| What you have to do |
Look through the material below and count the lines with the string "pixels". Report only the count.

| Data lines |
_ _ _ _ _

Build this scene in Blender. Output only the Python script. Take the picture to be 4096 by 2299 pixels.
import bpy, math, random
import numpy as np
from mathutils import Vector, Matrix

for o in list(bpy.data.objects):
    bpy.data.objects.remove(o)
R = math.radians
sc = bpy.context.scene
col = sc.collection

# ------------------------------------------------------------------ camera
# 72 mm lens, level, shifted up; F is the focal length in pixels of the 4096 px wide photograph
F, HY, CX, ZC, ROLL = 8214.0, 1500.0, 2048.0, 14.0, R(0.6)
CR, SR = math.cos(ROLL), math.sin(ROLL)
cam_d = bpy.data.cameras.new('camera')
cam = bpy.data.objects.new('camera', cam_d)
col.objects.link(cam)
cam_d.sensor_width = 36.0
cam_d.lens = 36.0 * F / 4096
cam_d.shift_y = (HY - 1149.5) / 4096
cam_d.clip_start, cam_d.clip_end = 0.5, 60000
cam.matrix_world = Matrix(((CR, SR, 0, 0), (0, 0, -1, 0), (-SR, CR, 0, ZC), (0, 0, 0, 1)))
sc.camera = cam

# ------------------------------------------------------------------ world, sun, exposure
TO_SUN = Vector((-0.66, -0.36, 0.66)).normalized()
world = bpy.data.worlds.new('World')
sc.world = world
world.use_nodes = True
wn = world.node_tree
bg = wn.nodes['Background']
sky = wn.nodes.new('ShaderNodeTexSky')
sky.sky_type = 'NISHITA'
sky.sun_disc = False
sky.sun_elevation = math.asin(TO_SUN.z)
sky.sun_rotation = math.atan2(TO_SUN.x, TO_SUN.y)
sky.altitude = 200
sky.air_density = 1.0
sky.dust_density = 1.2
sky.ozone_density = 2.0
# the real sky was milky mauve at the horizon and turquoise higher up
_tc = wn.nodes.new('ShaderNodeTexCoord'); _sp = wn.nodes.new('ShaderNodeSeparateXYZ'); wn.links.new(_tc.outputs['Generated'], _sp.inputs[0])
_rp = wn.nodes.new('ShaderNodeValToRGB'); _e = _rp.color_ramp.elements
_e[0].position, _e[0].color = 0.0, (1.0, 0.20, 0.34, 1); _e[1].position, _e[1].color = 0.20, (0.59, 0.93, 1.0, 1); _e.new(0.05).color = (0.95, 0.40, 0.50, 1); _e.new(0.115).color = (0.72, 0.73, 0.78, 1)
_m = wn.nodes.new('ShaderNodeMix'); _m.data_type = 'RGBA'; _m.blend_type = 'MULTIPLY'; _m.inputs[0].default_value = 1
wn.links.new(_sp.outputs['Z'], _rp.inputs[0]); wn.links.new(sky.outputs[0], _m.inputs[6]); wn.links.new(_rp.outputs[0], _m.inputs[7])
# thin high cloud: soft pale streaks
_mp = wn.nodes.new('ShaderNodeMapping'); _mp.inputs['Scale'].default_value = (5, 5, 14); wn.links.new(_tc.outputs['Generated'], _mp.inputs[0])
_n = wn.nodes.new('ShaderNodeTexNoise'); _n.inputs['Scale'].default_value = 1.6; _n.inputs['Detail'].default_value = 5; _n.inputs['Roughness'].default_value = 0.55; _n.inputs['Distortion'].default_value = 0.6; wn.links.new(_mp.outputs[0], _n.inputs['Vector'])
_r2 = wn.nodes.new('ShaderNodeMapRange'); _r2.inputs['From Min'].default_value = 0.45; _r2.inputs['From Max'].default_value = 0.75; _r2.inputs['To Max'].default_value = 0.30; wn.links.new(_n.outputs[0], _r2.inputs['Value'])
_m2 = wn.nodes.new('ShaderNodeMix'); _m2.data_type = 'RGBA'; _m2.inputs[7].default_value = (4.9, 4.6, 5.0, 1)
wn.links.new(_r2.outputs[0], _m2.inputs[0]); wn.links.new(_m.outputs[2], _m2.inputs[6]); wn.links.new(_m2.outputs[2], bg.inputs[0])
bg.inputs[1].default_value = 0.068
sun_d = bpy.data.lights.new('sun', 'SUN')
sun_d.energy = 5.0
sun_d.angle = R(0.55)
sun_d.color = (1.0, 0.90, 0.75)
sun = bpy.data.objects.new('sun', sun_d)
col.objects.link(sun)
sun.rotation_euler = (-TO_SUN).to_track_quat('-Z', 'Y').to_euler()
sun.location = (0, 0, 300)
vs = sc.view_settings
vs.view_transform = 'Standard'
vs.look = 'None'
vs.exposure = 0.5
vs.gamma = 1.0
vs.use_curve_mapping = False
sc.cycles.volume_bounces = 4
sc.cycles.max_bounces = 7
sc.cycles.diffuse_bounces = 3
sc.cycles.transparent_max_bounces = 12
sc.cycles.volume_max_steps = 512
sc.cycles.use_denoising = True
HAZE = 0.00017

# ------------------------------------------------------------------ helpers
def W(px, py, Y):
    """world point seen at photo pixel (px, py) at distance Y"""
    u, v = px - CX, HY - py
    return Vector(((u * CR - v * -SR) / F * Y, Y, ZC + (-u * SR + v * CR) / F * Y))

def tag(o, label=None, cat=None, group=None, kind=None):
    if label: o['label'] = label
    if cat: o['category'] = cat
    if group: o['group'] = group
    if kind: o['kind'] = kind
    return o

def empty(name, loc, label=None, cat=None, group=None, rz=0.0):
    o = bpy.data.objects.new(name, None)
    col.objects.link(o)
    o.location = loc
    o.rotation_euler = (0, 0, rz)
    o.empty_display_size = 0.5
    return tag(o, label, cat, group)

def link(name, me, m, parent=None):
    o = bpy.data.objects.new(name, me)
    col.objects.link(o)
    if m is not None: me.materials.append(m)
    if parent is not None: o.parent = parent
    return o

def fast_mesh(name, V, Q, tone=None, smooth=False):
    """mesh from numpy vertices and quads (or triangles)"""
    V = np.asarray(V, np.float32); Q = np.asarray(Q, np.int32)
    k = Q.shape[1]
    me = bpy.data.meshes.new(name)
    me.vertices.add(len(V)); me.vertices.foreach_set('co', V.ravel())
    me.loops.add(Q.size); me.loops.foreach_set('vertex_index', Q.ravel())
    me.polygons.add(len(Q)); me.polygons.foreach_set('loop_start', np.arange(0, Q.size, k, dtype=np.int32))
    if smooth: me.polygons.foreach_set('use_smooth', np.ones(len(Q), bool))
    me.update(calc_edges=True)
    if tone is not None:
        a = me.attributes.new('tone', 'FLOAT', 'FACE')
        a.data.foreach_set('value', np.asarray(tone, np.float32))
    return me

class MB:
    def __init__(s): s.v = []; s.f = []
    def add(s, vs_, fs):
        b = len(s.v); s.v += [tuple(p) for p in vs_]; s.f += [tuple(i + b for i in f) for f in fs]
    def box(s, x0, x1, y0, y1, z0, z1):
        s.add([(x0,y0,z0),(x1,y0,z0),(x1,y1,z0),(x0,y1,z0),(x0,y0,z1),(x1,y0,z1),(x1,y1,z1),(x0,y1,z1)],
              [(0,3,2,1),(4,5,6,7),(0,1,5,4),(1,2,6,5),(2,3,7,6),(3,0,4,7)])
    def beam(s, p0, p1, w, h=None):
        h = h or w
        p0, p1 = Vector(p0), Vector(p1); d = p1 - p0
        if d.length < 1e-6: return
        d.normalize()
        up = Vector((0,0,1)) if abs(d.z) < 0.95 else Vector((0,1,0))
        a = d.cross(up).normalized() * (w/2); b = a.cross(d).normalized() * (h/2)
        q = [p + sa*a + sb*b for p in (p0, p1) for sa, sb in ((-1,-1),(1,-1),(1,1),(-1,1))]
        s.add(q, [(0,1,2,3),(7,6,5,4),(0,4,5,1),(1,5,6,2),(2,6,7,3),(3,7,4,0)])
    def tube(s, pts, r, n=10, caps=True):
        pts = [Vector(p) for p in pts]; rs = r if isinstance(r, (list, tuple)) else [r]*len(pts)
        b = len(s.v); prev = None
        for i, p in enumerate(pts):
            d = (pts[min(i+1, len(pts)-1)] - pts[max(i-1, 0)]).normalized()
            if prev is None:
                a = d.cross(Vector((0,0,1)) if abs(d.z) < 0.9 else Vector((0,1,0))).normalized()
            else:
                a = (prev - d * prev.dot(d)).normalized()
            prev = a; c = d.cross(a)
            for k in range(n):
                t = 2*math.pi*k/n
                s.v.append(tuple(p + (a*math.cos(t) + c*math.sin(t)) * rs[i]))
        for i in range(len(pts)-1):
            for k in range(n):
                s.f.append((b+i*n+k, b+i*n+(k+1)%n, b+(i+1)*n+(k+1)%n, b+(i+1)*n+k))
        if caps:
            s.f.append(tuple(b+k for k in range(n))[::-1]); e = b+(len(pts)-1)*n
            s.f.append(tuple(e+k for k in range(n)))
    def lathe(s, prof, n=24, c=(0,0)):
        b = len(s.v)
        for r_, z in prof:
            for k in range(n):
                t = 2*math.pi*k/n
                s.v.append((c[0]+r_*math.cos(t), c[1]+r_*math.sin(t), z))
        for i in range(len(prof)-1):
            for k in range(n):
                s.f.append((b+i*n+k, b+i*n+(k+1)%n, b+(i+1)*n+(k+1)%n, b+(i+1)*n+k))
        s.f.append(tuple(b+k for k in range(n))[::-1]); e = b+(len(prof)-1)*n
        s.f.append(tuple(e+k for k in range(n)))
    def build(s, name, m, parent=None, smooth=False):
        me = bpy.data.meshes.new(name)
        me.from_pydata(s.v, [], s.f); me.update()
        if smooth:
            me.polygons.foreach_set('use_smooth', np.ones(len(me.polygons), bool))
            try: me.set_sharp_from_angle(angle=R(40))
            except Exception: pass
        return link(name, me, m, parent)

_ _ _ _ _

| Result of the task |
2